The Czech Republic: Before World War II, the Czech portion of Czechosolovakia was incredibly wealthy—more than France on a per capita basis. The Slovakia portion (a backwater) consistently dragged it down. It was then partitioned by Hitler. At the end of the war, the imposition of Soviet-style communism saw real living standards depressed by more than 80 percent (per Tony Judt’s Postwar). In the 1950s a series of purges and show trials destroyed the flourishing, very wealthy nation. It revolted and was crushed by the Soviets in the 1960s. The communist kleptocracy cared little for pollution, and top-down mandates for heavy-industrial production saw the Czech portion of Czechoslovakia the most polluted place in Europe, with a third of rivers effectively dead and significant portions of the forests dead or dying from pollution.

The luckiest would be:

The United Kingdom: Isolated away from the troubles of the continent, it benefited from that isolation. It started the Industrial Revolution and has been one of the planet’s wealthiest nations for longer than anybody else.

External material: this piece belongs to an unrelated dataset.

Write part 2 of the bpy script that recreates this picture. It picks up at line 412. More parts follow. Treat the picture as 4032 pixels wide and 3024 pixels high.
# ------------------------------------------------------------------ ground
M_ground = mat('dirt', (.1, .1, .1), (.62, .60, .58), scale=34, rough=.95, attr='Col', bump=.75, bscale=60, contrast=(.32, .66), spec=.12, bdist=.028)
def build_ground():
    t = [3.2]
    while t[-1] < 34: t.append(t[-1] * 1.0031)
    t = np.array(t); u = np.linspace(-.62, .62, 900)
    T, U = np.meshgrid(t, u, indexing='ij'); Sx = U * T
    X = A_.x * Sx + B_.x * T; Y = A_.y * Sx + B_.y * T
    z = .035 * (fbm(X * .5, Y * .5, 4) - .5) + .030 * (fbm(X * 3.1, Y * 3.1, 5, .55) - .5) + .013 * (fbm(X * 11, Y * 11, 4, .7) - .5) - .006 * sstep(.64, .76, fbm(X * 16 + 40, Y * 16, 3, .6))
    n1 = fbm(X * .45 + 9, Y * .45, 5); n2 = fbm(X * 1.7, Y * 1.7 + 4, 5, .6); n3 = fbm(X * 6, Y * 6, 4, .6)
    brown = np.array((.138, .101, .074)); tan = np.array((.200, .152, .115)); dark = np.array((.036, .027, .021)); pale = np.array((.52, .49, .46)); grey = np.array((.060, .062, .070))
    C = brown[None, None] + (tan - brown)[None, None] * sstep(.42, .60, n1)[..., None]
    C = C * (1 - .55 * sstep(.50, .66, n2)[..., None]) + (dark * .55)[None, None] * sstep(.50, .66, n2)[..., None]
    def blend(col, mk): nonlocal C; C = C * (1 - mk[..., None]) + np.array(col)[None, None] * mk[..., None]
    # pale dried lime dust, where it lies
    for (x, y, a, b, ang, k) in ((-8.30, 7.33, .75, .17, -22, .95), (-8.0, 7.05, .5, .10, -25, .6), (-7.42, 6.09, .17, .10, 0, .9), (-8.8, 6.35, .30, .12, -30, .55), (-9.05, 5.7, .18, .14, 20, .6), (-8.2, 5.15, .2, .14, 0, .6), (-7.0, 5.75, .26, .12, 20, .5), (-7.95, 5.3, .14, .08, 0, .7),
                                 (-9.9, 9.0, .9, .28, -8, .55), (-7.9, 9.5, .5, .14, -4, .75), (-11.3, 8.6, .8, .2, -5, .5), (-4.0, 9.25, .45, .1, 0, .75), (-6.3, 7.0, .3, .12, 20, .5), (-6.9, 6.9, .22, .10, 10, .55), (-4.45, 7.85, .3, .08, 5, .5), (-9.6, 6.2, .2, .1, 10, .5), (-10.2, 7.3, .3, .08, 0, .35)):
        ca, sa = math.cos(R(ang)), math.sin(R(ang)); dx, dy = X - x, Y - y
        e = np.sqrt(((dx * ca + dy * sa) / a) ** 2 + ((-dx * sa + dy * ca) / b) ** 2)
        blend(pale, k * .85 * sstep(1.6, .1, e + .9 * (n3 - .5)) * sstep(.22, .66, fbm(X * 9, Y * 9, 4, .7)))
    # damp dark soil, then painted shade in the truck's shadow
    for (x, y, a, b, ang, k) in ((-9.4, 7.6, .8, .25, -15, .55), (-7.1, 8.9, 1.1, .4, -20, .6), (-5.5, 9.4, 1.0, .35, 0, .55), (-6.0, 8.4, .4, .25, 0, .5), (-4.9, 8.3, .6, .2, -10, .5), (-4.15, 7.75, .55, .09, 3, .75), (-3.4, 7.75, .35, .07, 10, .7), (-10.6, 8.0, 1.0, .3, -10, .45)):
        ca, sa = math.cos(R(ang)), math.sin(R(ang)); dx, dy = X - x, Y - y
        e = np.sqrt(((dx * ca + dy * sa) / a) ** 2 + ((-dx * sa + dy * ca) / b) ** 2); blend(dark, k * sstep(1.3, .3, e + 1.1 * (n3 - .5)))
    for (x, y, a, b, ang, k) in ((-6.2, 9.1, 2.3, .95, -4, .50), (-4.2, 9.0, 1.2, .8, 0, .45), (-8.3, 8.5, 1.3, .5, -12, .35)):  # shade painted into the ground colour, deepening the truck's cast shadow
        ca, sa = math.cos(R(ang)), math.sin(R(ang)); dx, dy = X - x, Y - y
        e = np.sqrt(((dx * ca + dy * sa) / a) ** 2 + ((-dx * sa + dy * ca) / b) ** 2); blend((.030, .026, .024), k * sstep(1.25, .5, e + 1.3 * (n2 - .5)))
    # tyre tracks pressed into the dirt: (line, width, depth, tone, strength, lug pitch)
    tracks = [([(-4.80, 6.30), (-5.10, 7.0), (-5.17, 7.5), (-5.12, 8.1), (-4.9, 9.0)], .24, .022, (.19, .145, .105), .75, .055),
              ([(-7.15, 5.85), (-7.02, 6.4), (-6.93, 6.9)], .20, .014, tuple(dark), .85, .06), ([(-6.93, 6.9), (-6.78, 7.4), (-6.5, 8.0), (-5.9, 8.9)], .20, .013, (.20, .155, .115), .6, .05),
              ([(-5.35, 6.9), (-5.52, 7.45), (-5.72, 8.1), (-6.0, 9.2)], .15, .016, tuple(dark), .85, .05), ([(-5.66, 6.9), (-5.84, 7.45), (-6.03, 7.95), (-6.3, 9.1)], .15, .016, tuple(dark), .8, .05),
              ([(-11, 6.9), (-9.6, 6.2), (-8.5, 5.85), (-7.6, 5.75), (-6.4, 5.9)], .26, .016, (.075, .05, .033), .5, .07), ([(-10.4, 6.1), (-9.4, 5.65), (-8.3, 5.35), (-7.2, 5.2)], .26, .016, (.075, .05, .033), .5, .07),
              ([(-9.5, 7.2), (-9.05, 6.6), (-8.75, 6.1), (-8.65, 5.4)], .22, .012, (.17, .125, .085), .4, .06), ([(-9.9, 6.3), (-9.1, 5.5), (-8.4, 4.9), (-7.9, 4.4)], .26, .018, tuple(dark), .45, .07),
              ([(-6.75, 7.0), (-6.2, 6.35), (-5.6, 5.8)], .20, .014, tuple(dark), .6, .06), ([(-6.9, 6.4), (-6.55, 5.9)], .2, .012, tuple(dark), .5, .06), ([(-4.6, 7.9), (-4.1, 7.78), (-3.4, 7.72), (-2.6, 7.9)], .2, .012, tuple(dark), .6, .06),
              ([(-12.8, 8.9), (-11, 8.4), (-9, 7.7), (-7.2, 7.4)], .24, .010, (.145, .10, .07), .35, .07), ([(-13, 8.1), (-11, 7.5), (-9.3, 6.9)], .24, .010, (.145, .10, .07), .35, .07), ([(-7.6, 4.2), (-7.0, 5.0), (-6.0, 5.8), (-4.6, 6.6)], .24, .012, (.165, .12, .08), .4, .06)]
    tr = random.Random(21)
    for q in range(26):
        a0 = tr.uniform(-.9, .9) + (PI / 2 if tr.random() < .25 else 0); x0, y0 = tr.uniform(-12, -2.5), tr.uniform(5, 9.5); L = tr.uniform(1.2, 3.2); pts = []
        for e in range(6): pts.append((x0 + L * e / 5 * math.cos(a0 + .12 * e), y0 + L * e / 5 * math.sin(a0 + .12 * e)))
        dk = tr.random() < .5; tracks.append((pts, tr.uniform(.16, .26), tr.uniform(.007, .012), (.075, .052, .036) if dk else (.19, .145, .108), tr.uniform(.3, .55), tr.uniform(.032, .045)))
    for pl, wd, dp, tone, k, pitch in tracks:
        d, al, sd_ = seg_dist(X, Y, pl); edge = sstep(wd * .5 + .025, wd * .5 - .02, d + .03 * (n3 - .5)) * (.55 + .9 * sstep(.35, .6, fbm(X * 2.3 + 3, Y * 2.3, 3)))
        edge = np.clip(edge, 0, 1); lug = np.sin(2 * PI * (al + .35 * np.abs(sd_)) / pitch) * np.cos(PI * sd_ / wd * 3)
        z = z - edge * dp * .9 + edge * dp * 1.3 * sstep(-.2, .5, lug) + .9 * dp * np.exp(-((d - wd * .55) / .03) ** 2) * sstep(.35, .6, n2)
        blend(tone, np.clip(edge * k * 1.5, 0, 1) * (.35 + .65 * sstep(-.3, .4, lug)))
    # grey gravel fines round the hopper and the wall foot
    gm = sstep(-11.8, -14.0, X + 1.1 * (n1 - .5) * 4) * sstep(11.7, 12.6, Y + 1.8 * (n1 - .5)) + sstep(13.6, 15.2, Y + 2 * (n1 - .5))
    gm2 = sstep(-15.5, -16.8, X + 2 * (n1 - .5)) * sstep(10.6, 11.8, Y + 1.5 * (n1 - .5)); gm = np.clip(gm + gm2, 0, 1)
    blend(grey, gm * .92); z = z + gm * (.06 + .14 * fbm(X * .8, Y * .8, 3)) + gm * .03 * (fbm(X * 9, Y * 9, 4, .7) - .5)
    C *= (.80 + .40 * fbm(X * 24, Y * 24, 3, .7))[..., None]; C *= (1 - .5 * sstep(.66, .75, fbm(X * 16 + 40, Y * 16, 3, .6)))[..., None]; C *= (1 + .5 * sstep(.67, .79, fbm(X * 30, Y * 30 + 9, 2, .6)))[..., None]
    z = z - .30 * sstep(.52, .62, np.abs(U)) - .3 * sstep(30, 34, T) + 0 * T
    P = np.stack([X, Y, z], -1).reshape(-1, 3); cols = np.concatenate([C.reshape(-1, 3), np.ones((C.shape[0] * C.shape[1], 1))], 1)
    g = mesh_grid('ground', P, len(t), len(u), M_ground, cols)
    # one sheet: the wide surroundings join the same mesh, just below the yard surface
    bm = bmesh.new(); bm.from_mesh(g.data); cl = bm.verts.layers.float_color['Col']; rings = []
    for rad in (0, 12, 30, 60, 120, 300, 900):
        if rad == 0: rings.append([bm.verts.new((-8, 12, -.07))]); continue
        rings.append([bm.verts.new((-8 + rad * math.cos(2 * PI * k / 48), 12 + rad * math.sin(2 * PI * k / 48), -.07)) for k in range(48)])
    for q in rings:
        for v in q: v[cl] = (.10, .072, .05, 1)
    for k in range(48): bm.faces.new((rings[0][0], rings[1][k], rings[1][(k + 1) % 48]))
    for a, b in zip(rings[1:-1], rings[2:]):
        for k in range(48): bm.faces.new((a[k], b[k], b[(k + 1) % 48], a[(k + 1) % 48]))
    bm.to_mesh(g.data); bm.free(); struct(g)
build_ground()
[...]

Switzerland: It’s incredibly wealthy, uninvaded for over a century, heavily armed, and very free.

Austria: It was 100 percent complicit in the rise of the Third Reich and the Holocaust, but it was given a pass at the conclusion of World War II and labeled as “Germany’s first victim.” Before the war it was very poor (as poor as Spain), and in the 30 years after the war, it became one of the bastions of freedom and wealth in the Western world (by copying Switzerland mostly).

Netherlands: The gateway to the continent, it can charge (and has) a premium for shipping anything out of the Rhine. It has always been one of the freest, most liberal places on the planet. It’s second only to Britain on the list of “richest for the longest” as a stand-alone nation-state.

Norway: It was the poorest of the Nordic nations until it went all Middle East and discovered sickening amounts of fossil wealth (petroleum and natural gas). But still, the place has been a beacon of liberalism and freedom for a century (I guess it was a “co-nation” with Sweden and not really subjugated, per se).